Return exactly and only these lines: the first of the listing through the one containing "return m, nt, out".

━━━━━━

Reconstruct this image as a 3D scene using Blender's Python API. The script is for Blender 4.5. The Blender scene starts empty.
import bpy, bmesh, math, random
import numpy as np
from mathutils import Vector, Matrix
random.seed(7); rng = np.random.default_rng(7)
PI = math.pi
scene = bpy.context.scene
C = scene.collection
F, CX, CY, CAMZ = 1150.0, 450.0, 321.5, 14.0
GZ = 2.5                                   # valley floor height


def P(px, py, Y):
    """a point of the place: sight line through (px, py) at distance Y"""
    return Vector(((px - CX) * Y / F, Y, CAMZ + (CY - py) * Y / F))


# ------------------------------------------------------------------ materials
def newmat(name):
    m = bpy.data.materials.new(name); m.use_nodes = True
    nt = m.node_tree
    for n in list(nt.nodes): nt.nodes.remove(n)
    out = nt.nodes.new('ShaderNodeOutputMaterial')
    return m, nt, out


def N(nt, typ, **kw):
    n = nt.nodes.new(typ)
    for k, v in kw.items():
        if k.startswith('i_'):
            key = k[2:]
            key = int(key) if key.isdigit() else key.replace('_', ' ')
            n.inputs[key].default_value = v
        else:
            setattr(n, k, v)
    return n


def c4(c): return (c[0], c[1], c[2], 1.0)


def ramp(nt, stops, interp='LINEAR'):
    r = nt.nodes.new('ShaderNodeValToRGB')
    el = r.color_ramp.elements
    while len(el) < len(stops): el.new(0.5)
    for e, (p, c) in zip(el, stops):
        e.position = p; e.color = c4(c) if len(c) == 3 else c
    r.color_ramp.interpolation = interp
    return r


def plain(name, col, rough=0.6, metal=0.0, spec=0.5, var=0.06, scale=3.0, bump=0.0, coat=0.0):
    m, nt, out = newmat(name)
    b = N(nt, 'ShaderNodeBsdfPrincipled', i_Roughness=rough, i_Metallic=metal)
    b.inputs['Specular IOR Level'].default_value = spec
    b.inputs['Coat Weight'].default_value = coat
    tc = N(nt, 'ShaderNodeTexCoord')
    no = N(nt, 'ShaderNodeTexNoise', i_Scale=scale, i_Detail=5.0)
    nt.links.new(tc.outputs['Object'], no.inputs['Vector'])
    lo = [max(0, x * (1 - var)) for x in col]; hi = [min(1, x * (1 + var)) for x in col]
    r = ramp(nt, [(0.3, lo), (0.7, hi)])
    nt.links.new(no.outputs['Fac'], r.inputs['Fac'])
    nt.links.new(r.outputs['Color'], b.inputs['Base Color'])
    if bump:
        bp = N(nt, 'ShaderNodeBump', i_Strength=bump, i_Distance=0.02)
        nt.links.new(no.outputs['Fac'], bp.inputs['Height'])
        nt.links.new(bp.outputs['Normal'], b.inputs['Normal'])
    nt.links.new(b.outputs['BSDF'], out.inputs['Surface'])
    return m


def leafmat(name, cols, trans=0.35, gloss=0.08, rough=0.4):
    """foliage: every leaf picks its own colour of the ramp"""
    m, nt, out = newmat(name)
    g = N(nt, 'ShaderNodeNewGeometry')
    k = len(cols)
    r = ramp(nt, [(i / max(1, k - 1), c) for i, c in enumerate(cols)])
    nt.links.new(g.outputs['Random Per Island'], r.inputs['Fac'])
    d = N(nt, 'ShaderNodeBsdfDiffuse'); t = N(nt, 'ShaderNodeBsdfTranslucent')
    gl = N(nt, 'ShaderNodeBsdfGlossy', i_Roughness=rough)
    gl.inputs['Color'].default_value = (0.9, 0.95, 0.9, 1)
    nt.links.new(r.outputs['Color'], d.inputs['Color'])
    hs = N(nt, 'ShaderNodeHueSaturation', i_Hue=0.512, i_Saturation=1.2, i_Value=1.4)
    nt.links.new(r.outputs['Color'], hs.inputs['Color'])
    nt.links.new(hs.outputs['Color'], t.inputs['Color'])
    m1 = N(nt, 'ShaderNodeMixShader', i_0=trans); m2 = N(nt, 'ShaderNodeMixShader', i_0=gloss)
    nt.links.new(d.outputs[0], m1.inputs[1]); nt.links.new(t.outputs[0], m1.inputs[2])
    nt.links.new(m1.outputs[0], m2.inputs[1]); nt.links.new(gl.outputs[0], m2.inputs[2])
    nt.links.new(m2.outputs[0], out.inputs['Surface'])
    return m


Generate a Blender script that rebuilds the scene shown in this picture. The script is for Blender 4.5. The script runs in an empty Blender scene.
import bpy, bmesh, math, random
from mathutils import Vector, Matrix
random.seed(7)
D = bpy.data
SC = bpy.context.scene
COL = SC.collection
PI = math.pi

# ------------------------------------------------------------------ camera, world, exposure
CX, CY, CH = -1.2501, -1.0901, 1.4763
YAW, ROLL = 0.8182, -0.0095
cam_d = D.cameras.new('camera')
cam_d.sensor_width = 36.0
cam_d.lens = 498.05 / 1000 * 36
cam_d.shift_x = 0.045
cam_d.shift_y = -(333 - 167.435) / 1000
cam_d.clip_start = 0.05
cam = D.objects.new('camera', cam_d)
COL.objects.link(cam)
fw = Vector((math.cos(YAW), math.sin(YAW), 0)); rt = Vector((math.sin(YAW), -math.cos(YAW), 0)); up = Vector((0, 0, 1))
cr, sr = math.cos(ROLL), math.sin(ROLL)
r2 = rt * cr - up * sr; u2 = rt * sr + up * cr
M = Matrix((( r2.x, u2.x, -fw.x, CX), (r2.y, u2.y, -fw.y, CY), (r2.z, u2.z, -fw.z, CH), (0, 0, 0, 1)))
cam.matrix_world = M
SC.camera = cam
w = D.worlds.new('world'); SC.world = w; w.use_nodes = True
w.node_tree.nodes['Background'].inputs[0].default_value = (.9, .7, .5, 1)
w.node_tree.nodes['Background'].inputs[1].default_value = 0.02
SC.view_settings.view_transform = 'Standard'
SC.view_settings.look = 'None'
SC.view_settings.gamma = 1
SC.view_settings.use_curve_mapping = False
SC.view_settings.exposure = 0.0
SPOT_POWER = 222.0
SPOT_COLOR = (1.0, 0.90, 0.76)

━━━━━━

▸ **WRITTEN SOLUTION**
Reconstruct this image as a 3D scene using Blender's Python API. The script is for Blender 4.5. The Blender scene starts empty.
import bpy, bmesh, math, random
import numpy as np
from mathutils import Vector, Matrix
random.seed(7); rng = np.random.default_rng(7)
PI = math.pi
scene = bpy.context.scene
C = scene.collection
F, CX, CY, CAMZ = 1150.0, 450.0, 321.5, 14.0
GZ = 2.5                                   # valley floor height


def P(px, py, Y):
    """a point of the place: sight line through (px, py) at distance Y"""
    return Vector(((px - CX) * Y / F, Y, CAMZ + (CY - py) * Y / F))


# ------------------------------------------------------------------ materials
def newmat(name):
    m = bpy.data.materials.new(name); m.use_nodes = True
    nt = m.node_tree
    for n in list(nt.nodes): nt.nodes.remove(n)
    out = nt.nodes.new('ShaderNodeOutputMaterial')
    return m, nt, out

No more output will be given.